2 December 2015
The Ukrainian Finance Ministry’s proposal to reform the Tax Code, published on Dec. 1, suggests certain changes to the taxation systems of farming companies as of 2016. Firstly, farmers will have to pay corporate income taxes at a rate of 20% compared to a tiny fixed agriculture tax currently. Secondly, farmers will be switched to the general system of VAT payments and thus won’t receive any more VAT subsidies. Thirdly, farmers and traders will also receive VAT redemptions on agri exports.
Roman Topolyuk: The implications of the different parts of the proposed changes will vary. The introduction of general corporate income taxes at a rate of 20% will for sure have negative effects on bottom lines. Abolishing the VAT subsidy will also have a negative impact on farmers, though it will be somewhat neutralized by the reintroduction of export VAT redemption, contrary to the current regime. Kernel (KER PW), for example, claims that such legislative changes in the VAT regime will have a positive impact on its farming segment’s EBITDA, as inflows from possible future VAT redemptions will outweigh the negative impact of the abolished VAT subsidy.

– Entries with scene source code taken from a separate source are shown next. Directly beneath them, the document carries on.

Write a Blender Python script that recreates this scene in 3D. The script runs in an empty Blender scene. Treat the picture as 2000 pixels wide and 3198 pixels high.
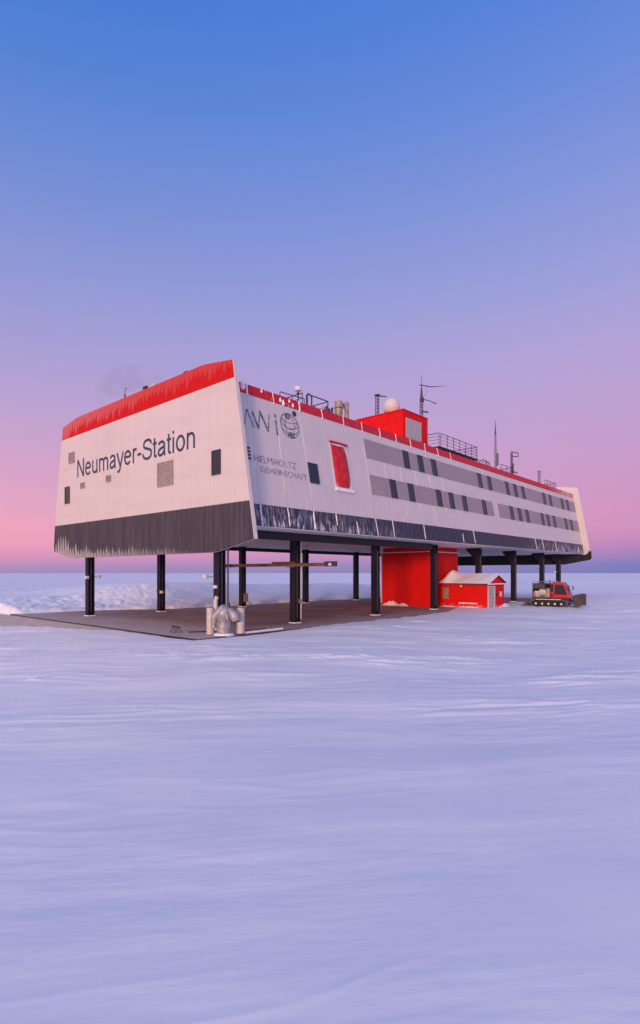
import bpy, bmesh, math, random
import numpy as np
from mathutils import Vector, Matrix
random.seed(7)
SC = bpy.context.scene
COL = SC.collection
R = math.radians

# ------------------------------------------------------------------ camera
YAW = 41.664
CAM = (-21.554, -24.373, 3.75)
cd = bpy.data.cameras.new('camera'); co = bpy.data.objects.new('camera', cd); COL.objects.link(co)
co.location = CAM
co.rotation_euler = (R(90), 0, R(YAW - 90))
cd.sensor_fit = 'HORIZONTAL'; cd.sensor_width = 36; cd.lens = 36*1710.05/2000
cd.shift_y = (1789.2-1599)/2000
cd.clip_start = .1; cd.clip_end = 30000
SC.camera = co
SC.view_settings.view_transform = 'Standard'; SC.view_settings.look = 'None'
SC.view_settings.gamma = 1; SC.view_settings.exposure = 0.0
SC.view_settings.use_curve_mapping = False

# ------------------------------------------------------------------ world: twilight sky (sun low behind the camera's left)
SUN_DIR = Vector((-1.0, -0.44, 0.088)).normalized()          # towards the sun
w = bpy.data.worlds.new('World'); SC.world = w; w.use_nodes = True
nt = w.node_tree; nt.nodes.clear()
def wn(t, **k):
    n = nt.nodes.new(t)
    for a, b in k.items(): setattr(n, a, b)
    return n
def wmath(op, a, b=None, c=None):
    n = wn('ShaderNodeMath', operation=op)
    for i, q in enumerate((a, b, c)):
        if q is None: continue
        if hasattr(q, 'is_output'): nt.links.new(q, n.inputs[i])
        else: n.inputs[i].default_value = q
    return n.outputs[0]
def srgb(r, g, b):
    f = lambda c: (c/255/12.92 if c <= 10 else ((c/255+.055)/1.055)**2.4)
    return (f(r), f(g), f(b), 1)
tc = wn('ShaderNodeTexCoord')
nrm = wn('ShaderNodeVectorMath', operation='NORMALIZE'); nt.links.new(tc.outputs['Generated'], nrm.inputs[0])
sx = wn('ShaderNodeSeparateXYZ'); nt.links.new(nrm.outputs[0], sx.inputs[0])
elev = wmath('DIVIDE', wmath('MULTIPLY', wmath('ARCSINE', sx.outputs[2]), 180/math.pi), 90)
hl = wmath('SQRT', wmath('ADD', wmath('ADD', wmath('MULTIPLY', sx.outputs[0], sx.outputs[0]), wmath('MULTIPLY', sx.outputs[1], sx.outputs[1])), 1e-4))
ad = Vector((.987, .16)).normalized()
cosaz = wmath('DIVIDE', wmath('ADD', wmath('MULTIPLY', sx.outputs[0], ad.x), wmath('MULTIPLY', sx.outputs[1], ad.y)), hl)
anti = wmath('ADD', wmath('MULTIPLY', cosaz, .5), .5)         # 1 opposite the sun, 0 at the sun
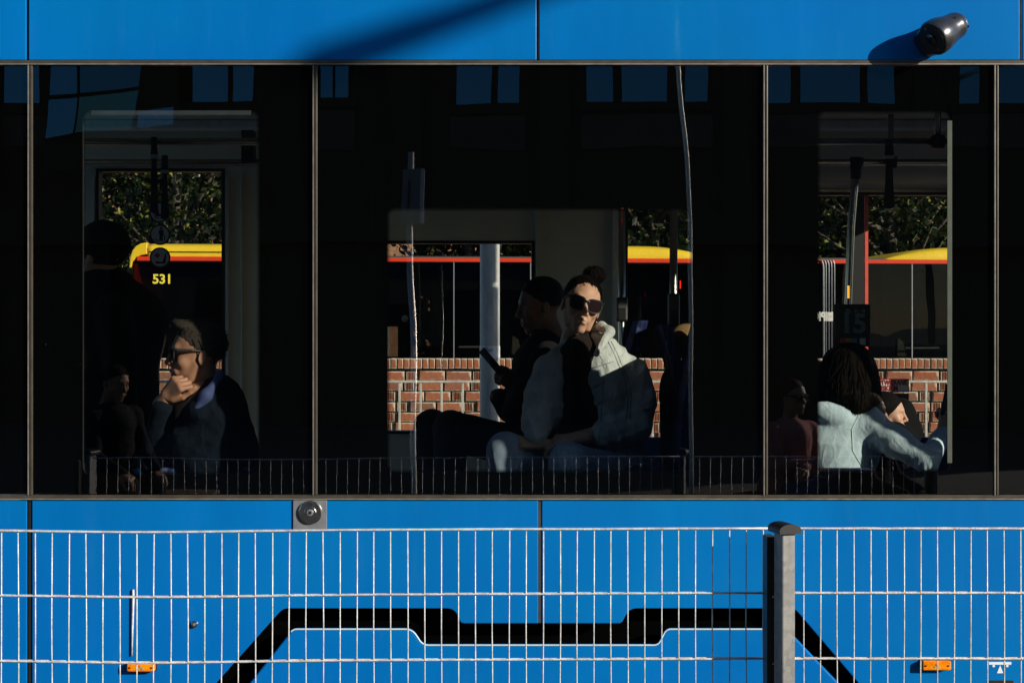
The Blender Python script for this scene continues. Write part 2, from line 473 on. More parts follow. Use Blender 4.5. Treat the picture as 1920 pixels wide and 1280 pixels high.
# pillar trims of the far doors (pale vertical lips)
for px, wd, mat in ((181, .006, 'int_pale'), (430, .006, 'int_pale'), (456, .003, 'int_pale'), (1006, .005, 'int_pale'), (1150,.008,'int_pale')):
    m = MB(); m.box(xf(px)-wd, xf(px)+wd, 2.175, 2.198, .36, 2.4); m.build('pillar_trim', M[mat], T)
# coving over the right hand door and ceiling edge cove
def cove(xa, xb, zlow):
    m = MB(); pr = [(2.195,zlow),(2.06,zlow+.02),(1.93,2.55),(1.92,2.625),(2.195,2.625)]; n = len(pr)
    m.add([(xa,y,z) for y,z in pr]+[(xb,y,z) for y,z in pr], [(i,(i+1)%n,n+(i+1)%n,n+i) for i in range(n)]+[tuple(reversed(range(n))),tuple(range(n,2*n))])
    m.build('ceiling_cove', M['int_grey'], T)
cove(xf(1004), XR, 2.33); cove(XL, xf(1000), 2.455)
# door leaf edge on the right hand door
m = MB(); m.box(xf(1596), xf(1619), 2.235, 2.262, C[3]+.02, C[2]-.017); m.build('door_seal', M['black'], T)
m = MB(); m.box(xf(1621.5), xf(1627.5), 2.245, 2.262, C[3]+.02, C[2]-.017); m.build('door_edge', simple('red_door_edge', (.75,.10,.07), .5), T)
# end walls (right one added out of view, glazed to let sun in)
for xe in (XL, XR):
    s = .03 if xe > 0 else -.03
    m = MB(); xa, xb = min(xe, xe+s), max(xe, xe+s)
    m.box(xa, xb, .0, .9, SK, 3.02); m.box(xa, xb, 1.9, 2.31, SK, 3.02); m.box(xa, xb, .9, 1.9, SK, 1.2); m.box(xa, xb, .9, 1.9, 2.4, 3.02)
    m.build('end_wall', M['blue'], T)
    m = MB(); xm = xe+s/2; m.add([(xm,.9,1.2),(xm,1.9,1.2),(xm,1.9,2.4),(xm,.9,2.4)], [(0,1,2,3)]); m.build('window', M['glass_far'], T)
# ceiling lamp strips
for yy in (.30, 1.75):
    m = MB(); m.box(XL+.1, XR-.1, yy-.06, yy+.06, 2.585, 2.628); m.build('lamp_diffuser', M['int_pale'], T, bevel=.01)
# grab rails and poles
def rail(pts, r, mat='rail', name='grab_rail'):
    m = MB(); m.tube(pts, r, 10); return m.build(name, M[mat], T, smooth=True)
for d_, h_ in ((.70, 2.40), (1.53, 2.40)):
    r_ = rail([(XL+.05,d_,h_),(XR-.05,d_,h_)], .0165)
    for xx in (-3.9, -2.9, -1.02, .2, 1.82):
        m = MB(); m.tube([(xx,d_,h_),(xx,d_,2.63)], .014, 8); m.build('rail_bracket', M['rail'], r_, smooth=True)
        m = MB(); m.box(xx-.028, xx+.028, d_-.024, d_+.024, h_-.03, h_+.03); m.build('rail_clamp', M['plastic_black'], r_, bevel=.01)
m = MB(); m.box(PX(455,1.53), PX(478,1.53), 1.49, 1.57, 2.395, 2.55); m.build('rail_bracket', M['plastic_black'], T)
rail([P(1606,306,.92), P(1601,360,.92), P(1596,420,.92), P(1592,520,.92), P(1588,640,.92), P(1584,760,.92), P(1582,1000,.92)], .0175, 'steel', 'grab_pole')
m = MB(); m.tube([P(1607,296,.92), P(1604,335,.92)], [.032,.022], 12); m.build('pole_clamp', M['plastic_black'], T, smooth=True)
rail([(PX(1166,1.25),1.25,2.6),(PX(1166,1.25),1.25,.36)], .016, 'steel', 'grab_pole')
rail([(PX(1263,1.25),1.25,2.6),(PX(1263,1.25),1.25,.36)], .019, 'steel', 'grab_pole')
for px, py0, py1 in ((1166,557,603),(1263,550,620)):
    c = P(px,(py0+py1)/2,1.2); h_ = (PZ(py0,1.2)-PZ(py1,1.2))/2
    m = MB(); m.box(c.x-.026, c.x+.026, 1.17, 1.235, c.z-h_, c.z+h_); v_ = m.build('ticket_validator', M['plastic_black'], T, bevel=.01)
    m = MB(); m.box(c.x-.018, c.x+.018, 1.166, 1.169, c.z+.005, c.z+h_-.012); m.build('screen', M['int_dark'], v_)
EM_O = emis('orange_light', (1.0,.33,.02), 2.0); EM_R = emis('red_light', (1.0,.03,.01), 1.5)
ls = None
for k in range(7):
    c = P(1590.5, 537+k*3.4, .90); m = MB(); m.box(c.x-.004, c.x+.004, .894, .8995, c.z-.0027, c.z+.0027); m.build('indicator_light', EM_O, T)
for k in range(6):
    c = P(1275.5, 527+k*2.6, 1.3); m = MB(); m.box(c.x-.0025, c.x+.0025, 1.295, 1.30, c.z-.002, c.z+.002); m.build('indicator_light', EM_R, T)
c = P(1167, 389.5, 1.2); m = MB(); m.box(c.x-.004,c.x+.004,1.19,1.20,c.z-.004,c.z+.004); m.build('indicator_light', EM_R, T)
# hanging straps
def strap(px, pyt, pyb, d_, wt=.018, wb=.026):
    zt, zb = PZ(pyt, d_), PZ(pyb, d_); x = PX(px, d_); L = zt-zb
    m = MB()
    prof = [(0,wt*.9),(.07,wt),(.17,wt),(.20,wt*1.15),(.28,wt*1.15),(.31,wt*.8),(.6,wt*.95),(.9,wb),(.97,wb*.95),(1,wb*.6)]
    vs = []
    for t, w2 in prof:
        for sx, sy in ((-1,-1),(1,-1),(1,1),(-1,1)): vs.append((x+sx*w2, d_-.02+sy*.006, zt-t*L))
    n = len(prof)
    fs = [(i*4+k, i*4+(k+1)%4, i*4+4+(k+1)%4, i*4+4+k) for i in range(n-1) for k in range(4)] + [(0,3,2,1), tuple(4*(n-1)+k for k in range(4))]
    m.add(vs, fs); o = m.build('hand_strap', M['strap'], T, bevel=.002)
    m = MB(); m.box(x-wt*1.25, x+wt*1.25, d_-.034, d_-.006, zt-.285*L, zt-.235*L); m.build('strap_buckle', M['grey_print'], o, bevel=.003)
strap(291, 258, 400, .68, .013, .016); strap(311, 292, 412, 1.05, .014, .018); strap(1665, 262, 392, .68, .017, .022)
# partition with the poster of route 15
c0, c1 = P(1563,570,.78), P(1633,650,.78)
m = MB(); m.box(c0.x, c1.x, .78, .80, c1.z, c0.z); po = m.build('route_poster', M['plastic_black'], T, bevel=.006)
teal = simple('teal_print', (.30,.62,.58), .6)
# numerals built of many small leaf-like dots
me15 = text_mesh('15', .115, .004); bm = bmesh.new(); bm.from_mesh(me15); bm.normal_update()
tri = bmesh.ops.triangulate(bm, faces=bm.faces[:]); m = MB()
from mathutils import geometry as geo_
tris = [[v.co.copy() for v in f.verts] for f in bm.faces]; bm.free(); bpy.data.meshes.remove(me15)
cx15, cz15 = (c0.x+c1.x)/2+.004, PZ(608, .78)
for iz in range(-34, 35):
    for ix in range(-40, 41):
        q = Vector((ix*.0028 + rnd.uniform(-.001,.001), iz*.0028 + rnd.uniform(-.001,.001), 0))
        if any(geo_.intersect_point_tri_2d(q, *t) for t in tris):
            a = rnd.uniform(0, 3.14); r1, r2 = .0016, .0008
            ca, sa = math.cos(a), math.sin(a)
            m.add([(cx15+q.x+ca*r1, .7785, cz15+q.y+sa*r1),(cx15+q.x-sa*r2, .7785, cz15+q.y+ca*r2),(cx15+q.x-ca*r1, .7785, cz15+q.y-sa*r1),(cx15+q.x+sa*r2, .7785, cz15+q.y-ca*r2)], [(0,1,2,3)])
o = m.build('numeral_dots', teal, po); tag(o, kind='stuff')
for px, col in ((1580,(.45,.05,.05)),(1590,(.40,.28,.02)),(1601,(.08,.25,.30)),(1617,(.55,.62,.55))):
    a, b = P(px-5,634,.78), P(px+6,646,.78); m = MB(); m.box(a.x,b.x-.001,.7775,.7795,b.z,a.z); m.build('colour_patch', simple('poster_patch', col, .6), po)
text('lettering', '11 - 15', .016, P(1612,583,.7785), teal, po); text('lettering', 'linia\nnocna', .010, P(1590,583,.7785), teal, po)
# pictogram discs on the left window glass of the door
def pict(px, py, kind, yv=2.12, rad=19.5):
    c = P(px, py, yv); k = (D+yv)/F; r = rad*k
    m = MB(); m.disc((c.x,c.z), r, yv, yv+.003, 32); o = m.build('sticker', M['plastic_black'], T)
    m = MB(); m.disc((c.x,c.z), r*.84, yv-.0015, yv-.0005, 32); m.build('sticker_face', M['grey_print'], o)
    m = MB(); dk = M['plastic_black']; y_a, y_b = yv-.003, yv-.002
    def pg(pts): m.prism([(c.x+a*r, c.z+b*r) for a, b in pts], y_a, y_b)
    if kind == 'seat':
        pg([(-.45,-.5),(-.40,-.35),(.20,-.42),(.30,-.30),(.52,.42),(.62,.45),(.55,-.5),(.45,-.58),(-.35,-.6)])
        mr = MB()
        for a in ([(-.5,.12),(.0,.12),(.0,.30),(-.5,.30)], [(-.34,-.04),(-.16,-.04),(-.16,.115),(-.34,.115)], [(-.34,.305),(-.16,.305),(-.16,.46),(-.34,.46)]):
            mr.prism([(c.x+p*r, c.z+q*r) for p, q in a], y_a, y_b)
        mr.build('cross', M['dark_red'], o)
    elif kind == 'cane':
        m.disc((c.x+.12*r, c.z+.62*r), .12*r, y_a, y_b, 12)
        pg([(-.10,.46),(.34,.46),(.38,-.1),(.30,-.1),(.28,.25),(.28,-.62),(.14,-.62),(.12,-.1),(.10,-.62),(-.04,-.62),(-.04,.2),(-.10,-.05)])
        pg([(.42,-.08),(.50,-.08),(.47,-.62),(.42,-.62)]); pg([(-.72,-.42),(-.30,-.42),(-.30,-.56),(-.12,-.56),(-.12,-.62),(-.36,-.62),(-.36,-.48),(-.72,-.48)])
    else:
        m.disc((c.x-.25*r, c.z+.45*r), .14*r, y_a, y_b, 12)
        pg([(-.45,.3),(-.1,.3),(.0,-.2),(.5,-.2),(.5,-.4),(-.3,-.42)]); pg([(-.62,.4),(-.54,.4),(-.32,-.55),(.5,-.55),(.5,-.62),(-.4,-.62)])
    m.build('pictogram', dk, o)
pict(299, 398, 'rider'); pict(300, 440, 'cane'); pict(300, 483, 'seat')
pict(759, 597, 'seat', 2.18, 7)
# sign on the right hand door
yS = 2.255
a, b = P(1606,710,yS), P(1704,735,yS)
m = MB(); m.box(a.x, b.x, yS-.002, yS, b.z, a.z); sg = m.build('door_sign', M['dark_red'], T)
m = MB(); e = .005; m.box(a.x+e, b.x-e, yS-.0035, yS-.0025, b.z+e, a.z-e); m.build('sign_face', simple('sign_face', (.70,.68,.60), .6), sg)
text('lettering', 'DRZWI OTWIERANE', .036, P(1655,717.5,yS-.005), M['dark_red'], sg, .0012, sx=.76)
text('lettering', 'PRZYCISKIEM', .036, P(1651,728,yS-.005), M['dark_red'], sg, .0012, sx=.86)
a2, b2 = P(1606,737,yS), P(1704,775,yS)
m = MB(); m.box(a2.x, b2.x, yS-.002, yS, b2.z, a2.z); sg = m.build('door_sign', M['dark_red'], T)
m = MB(); m.box(a2.x+.003, b2.x-.003, yS-.0035, yS-.0025, b2.z+.003, a2.z-.003); m.build('sign_face', simple('sign_face_dark', (.05,.05,.045), .6), sg)
# operator mark on the outside of the far glass, read from behind
c = P(1545, 594, 2.262); text('lettering', 'MPK', .062, c, M['white'], T, .003, mirror=True, sx=.8)
m = MB()
for k in range(2):
    a = P(1552.5, 585+k*10, 2.262); b = P(1561, 592+k*10, 2.262); m.box(a.x,b.x,2.260,2.264,b.z,a.z)
m.build('operator_mark', M['white'], T)
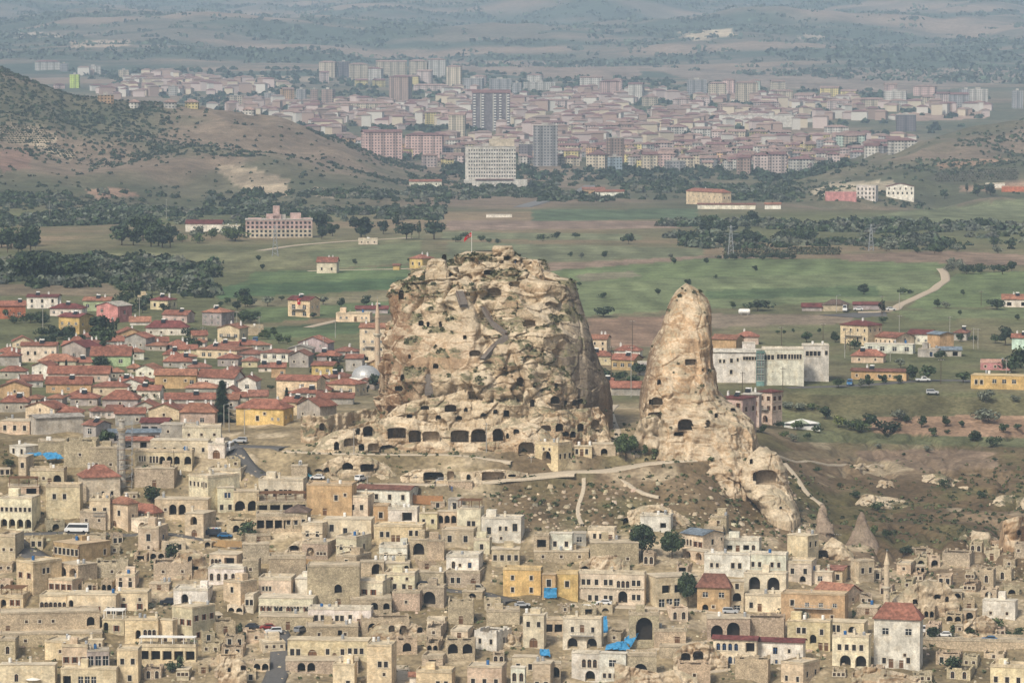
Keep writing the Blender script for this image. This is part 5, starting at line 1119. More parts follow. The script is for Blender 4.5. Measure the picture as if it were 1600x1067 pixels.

The most negatively exposed to the proposed VAT regime changes will be agriculture producers focusing on Ukraine’s domestic market, like MHP or Astarta, though for some reason the contribution of the VAT subsidy to their EBITDA declined recently. In 9M15, the VAT subsidy accounted for 12.3% of MHP’s EBITDA and 5.9% of Astarta’s, compared to 14.9% and 14.7% a year ago, respectively.